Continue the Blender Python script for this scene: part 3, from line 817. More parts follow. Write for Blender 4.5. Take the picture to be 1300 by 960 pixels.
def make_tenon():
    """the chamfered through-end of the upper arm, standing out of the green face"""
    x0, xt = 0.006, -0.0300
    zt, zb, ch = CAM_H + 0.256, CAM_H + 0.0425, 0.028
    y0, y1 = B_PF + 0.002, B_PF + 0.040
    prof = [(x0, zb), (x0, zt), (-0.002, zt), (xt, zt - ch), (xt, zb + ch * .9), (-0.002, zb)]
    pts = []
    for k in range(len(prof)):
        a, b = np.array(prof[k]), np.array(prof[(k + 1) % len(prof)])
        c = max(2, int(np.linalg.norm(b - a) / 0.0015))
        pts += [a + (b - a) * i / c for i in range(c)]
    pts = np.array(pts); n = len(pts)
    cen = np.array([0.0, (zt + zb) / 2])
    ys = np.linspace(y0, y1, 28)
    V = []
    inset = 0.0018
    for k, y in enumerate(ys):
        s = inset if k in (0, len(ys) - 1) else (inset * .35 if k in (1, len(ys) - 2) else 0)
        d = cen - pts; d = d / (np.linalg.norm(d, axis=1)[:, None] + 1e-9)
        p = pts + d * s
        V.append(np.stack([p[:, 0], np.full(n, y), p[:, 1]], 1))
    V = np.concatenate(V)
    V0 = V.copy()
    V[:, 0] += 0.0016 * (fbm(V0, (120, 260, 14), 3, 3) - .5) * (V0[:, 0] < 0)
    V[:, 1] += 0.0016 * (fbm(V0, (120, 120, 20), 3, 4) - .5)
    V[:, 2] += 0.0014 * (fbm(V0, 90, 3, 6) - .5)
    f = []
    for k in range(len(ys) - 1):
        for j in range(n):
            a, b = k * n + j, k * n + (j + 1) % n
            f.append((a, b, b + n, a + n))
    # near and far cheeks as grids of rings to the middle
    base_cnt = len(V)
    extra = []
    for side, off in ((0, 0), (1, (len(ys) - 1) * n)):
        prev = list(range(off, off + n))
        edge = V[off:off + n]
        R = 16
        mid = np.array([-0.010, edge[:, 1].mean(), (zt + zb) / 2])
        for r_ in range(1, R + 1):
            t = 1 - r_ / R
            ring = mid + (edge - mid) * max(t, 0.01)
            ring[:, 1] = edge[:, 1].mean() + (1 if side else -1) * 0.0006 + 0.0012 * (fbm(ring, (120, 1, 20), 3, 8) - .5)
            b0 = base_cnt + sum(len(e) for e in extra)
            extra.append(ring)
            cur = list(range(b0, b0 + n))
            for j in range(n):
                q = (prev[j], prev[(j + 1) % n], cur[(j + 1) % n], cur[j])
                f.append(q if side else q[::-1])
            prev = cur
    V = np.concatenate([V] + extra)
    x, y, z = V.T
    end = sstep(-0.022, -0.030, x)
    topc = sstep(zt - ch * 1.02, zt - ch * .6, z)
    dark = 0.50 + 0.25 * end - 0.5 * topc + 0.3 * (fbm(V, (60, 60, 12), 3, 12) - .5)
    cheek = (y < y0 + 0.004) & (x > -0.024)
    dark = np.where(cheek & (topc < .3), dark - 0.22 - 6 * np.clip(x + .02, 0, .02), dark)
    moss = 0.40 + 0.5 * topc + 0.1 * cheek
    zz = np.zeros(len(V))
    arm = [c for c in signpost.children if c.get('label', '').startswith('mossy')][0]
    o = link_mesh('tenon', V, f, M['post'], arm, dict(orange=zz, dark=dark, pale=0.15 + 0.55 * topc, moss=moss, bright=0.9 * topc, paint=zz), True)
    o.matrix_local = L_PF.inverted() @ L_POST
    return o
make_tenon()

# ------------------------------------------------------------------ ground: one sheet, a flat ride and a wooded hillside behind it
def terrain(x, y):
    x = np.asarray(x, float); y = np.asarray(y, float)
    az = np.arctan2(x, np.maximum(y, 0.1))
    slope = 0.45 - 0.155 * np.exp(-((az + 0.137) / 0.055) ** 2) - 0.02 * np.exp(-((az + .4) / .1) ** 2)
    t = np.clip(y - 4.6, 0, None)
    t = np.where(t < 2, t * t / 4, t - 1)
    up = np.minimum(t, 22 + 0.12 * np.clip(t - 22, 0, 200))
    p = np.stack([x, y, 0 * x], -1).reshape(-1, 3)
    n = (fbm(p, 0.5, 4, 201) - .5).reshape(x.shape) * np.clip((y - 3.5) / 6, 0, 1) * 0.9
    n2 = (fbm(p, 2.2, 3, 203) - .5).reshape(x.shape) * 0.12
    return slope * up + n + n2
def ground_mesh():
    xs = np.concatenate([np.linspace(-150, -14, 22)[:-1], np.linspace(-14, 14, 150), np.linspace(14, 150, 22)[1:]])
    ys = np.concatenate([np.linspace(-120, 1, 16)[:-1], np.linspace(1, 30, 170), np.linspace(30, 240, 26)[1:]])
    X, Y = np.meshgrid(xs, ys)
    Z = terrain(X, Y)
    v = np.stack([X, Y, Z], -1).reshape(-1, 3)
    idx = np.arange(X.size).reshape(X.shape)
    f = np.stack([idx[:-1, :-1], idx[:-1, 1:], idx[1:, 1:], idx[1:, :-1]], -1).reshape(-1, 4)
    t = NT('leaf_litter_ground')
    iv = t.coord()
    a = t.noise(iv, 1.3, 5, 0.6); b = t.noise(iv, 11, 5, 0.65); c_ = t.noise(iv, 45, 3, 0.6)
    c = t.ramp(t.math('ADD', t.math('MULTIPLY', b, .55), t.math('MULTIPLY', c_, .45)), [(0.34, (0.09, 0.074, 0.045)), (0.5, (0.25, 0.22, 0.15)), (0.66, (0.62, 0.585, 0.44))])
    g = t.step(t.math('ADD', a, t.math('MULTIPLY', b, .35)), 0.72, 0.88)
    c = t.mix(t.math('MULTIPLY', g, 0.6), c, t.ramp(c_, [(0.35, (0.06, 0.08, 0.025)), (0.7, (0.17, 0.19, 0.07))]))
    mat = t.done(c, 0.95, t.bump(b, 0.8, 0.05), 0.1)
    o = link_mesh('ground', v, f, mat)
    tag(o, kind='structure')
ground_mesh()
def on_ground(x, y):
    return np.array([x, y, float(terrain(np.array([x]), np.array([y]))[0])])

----

> **What needs to be done**
Write out every line exactly as it stands.

> **Output for this task**
Continue the Blender Python script for this scene: part 3, from line 817. More parts follow. Write for Blender 4.5. Take the picture to be 1300 by 960 pixels.
def make_tenon():
    """the chamfered through-end of the upper arm, standing out of the green face"""
    x0, xt = 0.006, -0.0300
    zt, zb, ch = CAM_H + 0.256, CAM_H + 0.0425, 0.028
    y0, y1 = B_PF + 0.002, B_PF + 0.040
    prof = [(x0, zb), (x0, zt), (-0.002, zt), (xt, zt - ch), (xt, zb + ch * .9), (-0.002, zb)]
    pts = []
    for k in range(len(prof)):
        a, b = np.array(prof[k]), np.array(prof[(k + 1) % len(prof)])
        c = max(2, int(np.linalg.norm(b - a) / 0.0015))
        pts += [a + (b - a) * i / c for i in range(c)]
    pts = np.array(pts); n = len(pts)
    cen = np.array([0.0, (zt + zb) / 2])
    ys = np.linspace(y0, y1, 28)
    V = []
    inset = 0.0018
    for k, y in enumerate(ys):
        s = inset if k in (0, len(ys) - 1) else (inset * .35 if k in (1, len(ys) - 2) else 0)
        d = cen - pts; d = d / (np.linalg.norm(d, axis=1)[:, None] + 1e-9)
        p = pts + d * s
        V.append(np.stack([p[:, 0], np.full(n, y), p[:, 1]], 1))
    V = np.concatenate(V)
    V0 = V.copy()
    V[:, 0] += 0.0016 * (fbm(V0, (120, 260, 14), 3, 3) - .5) * (V0[:, 0] < 0)
    V[:, 1] += 0.0016 * (fbm(V0, (120, 120, 20), 3, 4) - .5)
    V[:, 2] += 0.0014 * (fbm(V0, 90, 3, 6) - .5)
    f = []
    for k in range(len(ys) - 1):
        for j in range(n):
            a, b = k * n + j, k * n + (j + 1) % n
            f.append((a, b, b + n, a + n))
    # near and far cheeks as grids of rings to the middle
    base_cnt = len(V)
    extra = []
    for side, off in ((0, 0), (1, (len(ys) - 1) * n)):
        prev = list(range(off, off + n))
        edge = V[off:off + n]
        R = 16
        mid = np.array([-0.010, edge[:, 1].mean(), (zt + zb) / 2])
        for r_ in range(1, R + 1):
            t = 1 - r_ / R
            ring = mid + (edge - mid) * max(t, 0.01)
            ring[:, 1] = edge[:, 1].mean() + (1 if side else -1) * 0.0006 + 0.0012 * (fbm(ring, (120, 1, 20), 3, 8) - .5)
            b0 = base_cnt + sum(len(e) for e in extra)
            extra.append(ring)
            cur = list(range(b0, b0 + n))
            for j in range(n):
                q = (prev[j], prev[(j + 1) % n], cur[(j + 1) % n], cur[j])
                f.append(q if side else q[::-1])
            prev = cur
    V = np.concatenate([V] + extra)
    x, y, z = V.T
    end = sstep(-0.022, -0.030, x)
    topc = sstep(zt - ch * 1.02, zt - ch * .6, z)
    dark = 0.50 + 0.25 * end - 0.5 * topc + 0.3 * (fbm(V, (60, 60, 12), 3, 12) - .5)
    cheek = (y < y0 + 0.004) & (x > -0.024)
    dark = np.where(cheek & (topc < .3), dark - 0.22 - 6 * np.clip(x + .02, 0, .02), dark)
    moss = 0.40 + 0.5 * topc + 0.1 * cheek
    zz = np.zeros(len(V))
    arm = [c for c in signpost.children if c.get('label', '').startswith('mossy')][0]
    o = link_mesh('tenon', V, f, M['post'], arm, dict(orange=zz, dark=dark, pale=0.15 + 0.55 * topc, moss=moss, bright=0.9 * topc, paint=zz), True)
    o.matrix_local = L_PF.inverted() @ L_POST
    return o
make_tenon()

# ------------------------------------------------------------------ ground: one sheet, a flat ride and a wooded hillside behind it
def terrain(x, y):
    x = np.asarray(x, float); y = np.asarray(y, float)
    az = np.arctan2(x, np.maximum(y, 0.1))
    slope = 0.45 - 0.155 * np.exp(-((az + 0.137) / 0.055) ** 2) - 0.02 * np.exp(-((az + .4) / .1) ** 2)
    t = np.clip(y - 4.6, 0, None)
    t = np.where(t < 2, t * t / 4, t - 1)
    up = np.minimum(t, 22 + 0.12 * np.clip(t - 22, 0, 200))
    p = np.stack([x, y, 0 * x], -1).reshape(-1, 3)
    n = (fbm(p, 0.5, 4, 201) - .5).reshape(x.shape) * np.clip((y - 3.5) / 6, 0, 1) * 0.9
    n2 = (fbm(p, 2.2, 3, 203) - .5).reshape(x.shape) * 0.12
    return slope * up + n + n2
def ground_mesh():
    xs = np.concatenate([np.linspace(-150, -14, 22)[:-1], np.linspace(-14, 14, 150), np.linspace(14, 150, 22)[1:]])
    ys = np.concatenate([np.linspace(-120, 1, 16)[:-1], np.linspace(1, 30, 170), np.linspace(30, 240, 26)[1:]])
    X, Y = np.meshgrid(xs, ys)
    Z = terrain(X, Y)
    v = np.stack([X, Y, Z], -1).reshape(-1, 3)
    idx = np.arange(X.size).reshape(X.shape)
    f = np.stack([idx[:-1, :-1], idx[:-1, 1:], idx[1:, 1:], idx[1:, :-1]], -1).reshape(-1, 4)
    t = NT('leaf_litter_ground')
    iv = t.coord()
    a = t.noise(iv, 1.3, 5, 0.6); b = t.noise(iv, 11, 5, 0.65); c_ = t.noise(iv, 45, 3, 0.6)
    c = t.ramp(t.math('ADD', t.math('MULTIPLY', b, .55), t.math('MULTIPLY', c_, .45)), [(0.34, (0.09, 0.074, 0.045)), (0.5, (0.25, 0.22, 0.15)), (0.66, (0.62, 0.585, 0.44))])
    g = t.step(t.math('ADD', a, t.math('MULTIPLY', b, .35)), 0.72, 0.88)
    c = t.mix(t.math('MULTIPLY', g, 0.6), c, t.ramp(c_, [(0.35, (0.06, 0.08, 0.025)), (0.7, (0.17, 0.19, 0.07))]))
    mat = t.done(c, 0.95, t.bump(b, 0.8, 0.05), 0.1)
    o = link_mesh('ground', v, f, mat)
    tag(o, kind='structure')
ground_mesh()
def on_ground(x, y):
    return np.array([x, y, float(terrain(np.array([x]), np.array([y]))[0])])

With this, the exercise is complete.